** begin RECORDED INFORMATION **
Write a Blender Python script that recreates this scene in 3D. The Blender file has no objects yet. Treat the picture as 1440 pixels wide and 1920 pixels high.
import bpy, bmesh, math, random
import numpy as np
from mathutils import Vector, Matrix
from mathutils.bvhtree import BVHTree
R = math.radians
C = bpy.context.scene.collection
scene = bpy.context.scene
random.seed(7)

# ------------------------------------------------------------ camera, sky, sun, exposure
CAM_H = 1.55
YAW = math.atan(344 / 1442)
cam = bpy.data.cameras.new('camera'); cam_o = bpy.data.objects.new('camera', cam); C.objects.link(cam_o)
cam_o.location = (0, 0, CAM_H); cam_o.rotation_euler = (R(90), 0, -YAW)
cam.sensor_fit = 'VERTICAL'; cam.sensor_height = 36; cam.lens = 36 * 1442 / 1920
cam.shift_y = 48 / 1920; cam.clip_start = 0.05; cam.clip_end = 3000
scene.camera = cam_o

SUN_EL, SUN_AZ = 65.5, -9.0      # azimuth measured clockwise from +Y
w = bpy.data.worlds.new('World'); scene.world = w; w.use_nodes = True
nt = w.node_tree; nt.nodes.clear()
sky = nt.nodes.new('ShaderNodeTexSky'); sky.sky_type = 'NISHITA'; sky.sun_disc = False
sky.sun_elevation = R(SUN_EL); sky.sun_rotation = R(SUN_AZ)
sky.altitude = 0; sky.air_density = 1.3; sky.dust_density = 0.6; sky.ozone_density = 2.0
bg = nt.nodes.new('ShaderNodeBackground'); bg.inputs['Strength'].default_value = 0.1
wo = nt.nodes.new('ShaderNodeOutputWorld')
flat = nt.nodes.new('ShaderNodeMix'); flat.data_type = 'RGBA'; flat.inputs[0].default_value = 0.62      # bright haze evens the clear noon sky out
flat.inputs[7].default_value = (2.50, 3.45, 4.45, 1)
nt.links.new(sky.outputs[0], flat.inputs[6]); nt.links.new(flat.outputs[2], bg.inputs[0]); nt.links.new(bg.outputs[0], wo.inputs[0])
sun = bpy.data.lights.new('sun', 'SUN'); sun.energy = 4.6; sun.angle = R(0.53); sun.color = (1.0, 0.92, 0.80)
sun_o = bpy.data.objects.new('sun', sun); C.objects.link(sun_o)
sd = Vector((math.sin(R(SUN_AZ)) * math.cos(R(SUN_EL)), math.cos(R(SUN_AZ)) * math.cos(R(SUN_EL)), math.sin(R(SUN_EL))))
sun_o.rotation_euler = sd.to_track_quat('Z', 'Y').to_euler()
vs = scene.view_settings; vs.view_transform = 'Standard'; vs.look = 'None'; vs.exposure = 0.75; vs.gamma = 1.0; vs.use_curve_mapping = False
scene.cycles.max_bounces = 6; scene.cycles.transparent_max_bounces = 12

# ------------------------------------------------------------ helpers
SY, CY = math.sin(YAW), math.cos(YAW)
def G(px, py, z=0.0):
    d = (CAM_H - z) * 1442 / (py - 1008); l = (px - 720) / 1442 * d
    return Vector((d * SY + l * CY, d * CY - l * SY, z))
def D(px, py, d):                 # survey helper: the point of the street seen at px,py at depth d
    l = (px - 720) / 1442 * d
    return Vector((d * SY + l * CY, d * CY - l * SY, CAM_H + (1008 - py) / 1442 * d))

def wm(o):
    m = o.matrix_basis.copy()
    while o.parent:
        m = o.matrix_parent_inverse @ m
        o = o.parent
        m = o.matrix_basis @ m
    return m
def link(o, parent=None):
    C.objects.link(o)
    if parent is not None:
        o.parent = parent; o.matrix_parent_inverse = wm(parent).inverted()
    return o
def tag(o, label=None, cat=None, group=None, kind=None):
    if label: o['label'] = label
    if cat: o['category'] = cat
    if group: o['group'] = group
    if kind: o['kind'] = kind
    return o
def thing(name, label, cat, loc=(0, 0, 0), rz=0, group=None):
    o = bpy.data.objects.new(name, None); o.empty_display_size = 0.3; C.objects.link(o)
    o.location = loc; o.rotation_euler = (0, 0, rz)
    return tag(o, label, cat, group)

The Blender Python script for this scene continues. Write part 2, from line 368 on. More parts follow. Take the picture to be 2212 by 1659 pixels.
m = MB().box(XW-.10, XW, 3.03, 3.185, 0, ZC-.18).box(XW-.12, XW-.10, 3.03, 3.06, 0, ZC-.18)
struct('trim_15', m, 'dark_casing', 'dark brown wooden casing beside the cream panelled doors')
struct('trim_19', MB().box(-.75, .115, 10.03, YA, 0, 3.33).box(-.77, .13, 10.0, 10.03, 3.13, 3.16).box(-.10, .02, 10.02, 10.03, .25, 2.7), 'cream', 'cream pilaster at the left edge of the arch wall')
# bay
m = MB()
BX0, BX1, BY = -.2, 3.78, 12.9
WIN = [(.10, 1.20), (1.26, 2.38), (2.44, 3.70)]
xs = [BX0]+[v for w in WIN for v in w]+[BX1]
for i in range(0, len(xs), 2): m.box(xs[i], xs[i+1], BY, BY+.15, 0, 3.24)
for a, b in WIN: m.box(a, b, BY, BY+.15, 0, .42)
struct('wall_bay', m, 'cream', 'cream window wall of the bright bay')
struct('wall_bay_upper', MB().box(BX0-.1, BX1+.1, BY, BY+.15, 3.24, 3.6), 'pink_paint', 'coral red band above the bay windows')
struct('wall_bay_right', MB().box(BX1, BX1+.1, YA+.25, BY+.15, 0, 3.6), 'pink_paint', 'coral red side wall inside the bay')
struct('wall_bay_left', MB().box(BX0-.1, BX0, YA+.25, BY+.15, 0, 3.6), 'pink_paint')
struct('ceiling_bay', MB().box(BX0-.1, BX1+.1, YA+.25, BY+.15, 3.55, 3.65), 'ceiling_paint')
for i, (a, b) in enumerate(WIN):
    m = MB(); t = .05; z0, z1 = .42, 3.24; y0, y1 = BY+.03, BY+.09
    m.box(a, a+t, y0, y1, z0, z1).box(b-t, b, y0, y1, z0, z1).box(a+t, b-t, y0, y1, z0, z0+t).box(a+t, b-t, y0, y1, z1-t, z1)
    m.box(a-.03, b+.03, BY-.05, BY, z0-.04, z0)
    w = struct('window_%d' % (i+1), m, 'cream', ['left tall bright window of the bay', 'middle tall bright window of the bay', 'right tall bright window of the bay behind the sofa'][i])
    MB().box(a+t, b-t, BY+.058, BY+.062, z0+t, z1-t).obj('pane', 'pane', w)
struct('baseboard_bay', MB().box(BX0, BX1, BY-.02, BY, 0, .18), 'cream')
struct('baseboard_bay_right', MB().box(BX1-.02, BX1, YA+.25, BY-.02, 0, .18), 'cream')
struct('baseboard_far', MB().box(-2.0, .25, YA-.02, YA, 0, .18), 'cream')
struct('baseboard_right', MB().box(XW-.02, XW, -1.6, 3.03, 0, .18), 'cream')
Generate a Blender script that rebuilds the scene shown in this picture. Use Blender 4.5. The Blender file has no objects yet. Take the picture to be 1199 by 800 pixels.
** end RECORDED INFORMATION **
WHAT TO PRODUCE:
Return all of the data precisely as it appears.

REPLY TO THE TASK:
Write a Blender Python script that recreates this scene in 3D. The Blender file has no objects yet. Treat the picture as 1440 pixels wide and 1920 pixels high.
import bpy, bmesh, math, random
import numpy as np
from mathutils import Vector, Matrix
from mathutils.bvhtree import BVHTree
R = math.radians
C = bpy.context.scene.collection
scene = bpy.context.scene
random.seed(7)

# ------------------------------------------------------------ camera, sky, sun, exposure
CAM_H = 1.55
YAW = math.atan(344 / 1442)
cam = bpy.data.cameras.new('camera'); cam_o = bpy.data.objects.new('camera', cam); C.objects.link(cam_o)
cam_o.location = (0, 0, CAM_H); cam_o.rotation_euler = (R(90), 0, -YAW)
cam.sensor_fit = 'VERTICAL'; cam.sensor_height = 36; cam.lens = 36 * 1442 / 1920
cam.shift_y = 48 / 1920; cam.clip_start = 0.05; cam.clip_end = 3000
scene.camera = cam_o

SUN_EL, SUN_AZ = 65.5, -9.0      # azimuth measured clockwise from +Y
w = bpy.data.worlds.new('World'); scene.world = w; w.use_nodes = True
nt = w.node_tree; nt.nodes.clear()
sky = nt.nodes.new('ShaderNodeTexSky'); sky.sky_type = 'NISHITA'; sky.sun_disc = False
sky.sun_elevation = R(SUN_EL); sky.sun_rotation = R(SUN_AZ)
sky.altitude = 0; sky.air_density = 1.3; sky.dust_density = 0.6; sky.ozone_density = 2.0
bg = nt.nodes.new('ShaderNodeBackground'); bg.inputs['Strength'].default_value = 0.1
wo = nt.nodes.new('ShaderNodeOutputWorld')
flat = nt.nodes.new('ShaderNodeMix'); flat.data_type = 'RGBA'; flat.inputs[0].default_value = 0.62      # bright haze evens the clear noon sky out
flat.inputs[7].default_value = (2.50, 3.45, 4.45, 1)
nt.links.new(sky.outputs[0], flat.inputs[6]); nt.links.new(flat.outputs[2], bg.inputs[0]); nt.links.new(bg.outputs[0], wo.inputs[0])
sun = bpy.data.lights.new('sun', 'SUN'); sun.energy = 4.6; sun.angle = R(0.53); sun.color = (1.0, 0.92, 0.80)
sun_o = bpy.data.objects.new('sun', sun); C.objects.link(sun_o)
sd = Vector((math.sin(R(SUN_AZ)) * math.cos(R(SUN_EL)), math.cos(R(SUN_AZ)) * math.cos(R(SUN_EL)), math.sin(R(SUN_EL))))
sun_o.rotation_euler = sd.to_track_quat('Z', 'Y').to_euler()
vs = scene.view_settings; vs.view_transform = 'Standard'; vs.look = 'None'; vs.exposure = 0.75; vs.gamma = 1.0; vs.use_curve_mapping = False
scene.cycles.max_bounces = 6; scene.cycles.transparent_max_bounces = 12

# ------------------------------------------------------------ helpers
SY, CY = math.sin(YAW), math.cos(YAW)
def G(px, py, z=0.0):
    d = (CAM_H - z) * 1442 / (py - 1008); l = (px - 720) / 1442 * d
    return Vector((d * SY + l * CY, d * CY - l * SY, z))
def D(px, py, d):                 # survey helper: the point of the street seen at px,py at depth d
    l = (px - 720) / 1442 * d
    return Vector((d * SY + l * CY, d * CY - l * SY, CAM_H + (1008 - py) / 1442 * d))

def wm(o):
    m = o.matrix_basis.copy()
    while o.parent:
        m = o.matrix_parent_inverse @ m
        o = o.parent
        m = o.matrix_basis @ m
    return m
def link(o, parent=None):
    C.objects.link(o)
    if parent is not None:
        o.parent = parent; o.matrix_parent_inverse = wm(parent).inverted()
    return o
def tag(o, label=None, cat=None, group=None, kind=None):
    if label: o['label'] = label
    if cat: o['category'] = cat
    if group: o['group'] = group
    if kind: o['kind'] = kind
    return o
def thing(name, label, cat, loc=(0, 0, 0), rz=0, group=None):
    o = bpy.data.objects.new(name, None); o.empty_display_size = 0.3; C.objects.link(o)
    o.location = loc; o.rotation_euler = (0, 0, rz)
    return tag(o, label, cat, group)

The Blender Python script for this scene continues. Write part 2, from line 368 on. More parts follow. Take the picture to be 2212 by 1659 pixels.
m = MB().box(XW-.10, XW, 3.03, 3.185, 0, ZC-.18).box(XW-.12, XW-.10, 3.03, 3.06, 0, ZC-.18)
struct('trim_15', m, 'dark_casing', 'dark brown wooden casing beside the cream panelled doors')
struct('trim_19', MB().box(-.75, .115, 10.03, YA, 0, 3.33).box(-.77, .13, 10.0, 10.03, 3.13, 3.16).box(-.10, .02, 10.02, 10.03, .25, 2.7), 'cream', 'cream pilaster at the left edge of the arch wall')
# bay
m = MB()
BX0, BX1, BY = -.2, 3.78, 12.9
WIN = [(.10, 1.20), (1.26, 2.38), (2.44, 3.70)]
xs = [BX0]+[v for w in WIN for v in w]+[BX1]
for i in range(0, len(xs), 2): m.box(xs[i], xs[i+1], BY, BY+.15, 0, 3.24)
for a, b in WIN: m.box(a, b, BY, BY+.15, 0, .42)
struct('wall_bay', m, 'cream', 'cream window wall of the bright bay')
struct('wall_bay_upper', MB().box(BX0-.1, BX1+.1, BY, BY+.15, 3.24, 3.6), 'pink_paint', 'coral red band above the bay windows')
struct('wall_bay_right', MB().box(BX1, BX1+.1, YA+.25, BY+.15, 0, 3.6), 'pink_paint', 'coral red side wall inside the bay')
struct('wall_bay_left', MB().box(BX0-.1, BX0, YA+.25, BY+.15, 0, 3.6), 'pink_paint')
struct('ceiling_bay', MB().box(BX0-.1, BX1+.1, YA+.25, BY+.15, 3.55, 3.65), 'ceiling_paint')
for i, (a, b) in enumerate(WIN):
    m = MB(); t = .05; z0, z1 = .42, 3.24; y0, y1 = BY+.03, BY+.09
    m.box(a, a+t, y0, y1, z0, z1).box(b-t, b, y0, y1, z0, z1).box(a+t, b-t, y0, y1, z0, z0+t).box(a+t, b-t, y0, y1, z1-t, z1)
    m.box(a-.03, b+.03, BY-.05, BY, z0-.04, z0)
    w = struct('window_%d' % (i+1), m, 'cream', ['left tall bright window of the bay', 'middle tall bright window of the bay', 'right tall bright window of the bay behind the sofa'][i])
    MB().box(a+t, b-t, BY+.058, BY+.062, z0+t, z1-t).obj('pane', 'pane', w)
struct('baseboard_bay', MB().box(BX0, BX1, BY-.02, BY, 0, .18), 'cream')
struct('baseboard_bay_right', MB().box(BX1-.02, BX1, YA+.25, BY-.02, 0, .18), 'cream')
struct('baseboard_far', MB().box(-2.0, .25, YA-.02, YA, 0, .18), 'cream')
struct('baseboard_right', MB().box(XW-.02, XW, -1.6, 3.03, 0, .18), 'cream')
Generate a Blender script that rebuilds the scene shown in this picture. Use Blender 4.5. The Blender file has no objects yet. Take the picture to be 1199 by 800 pixels.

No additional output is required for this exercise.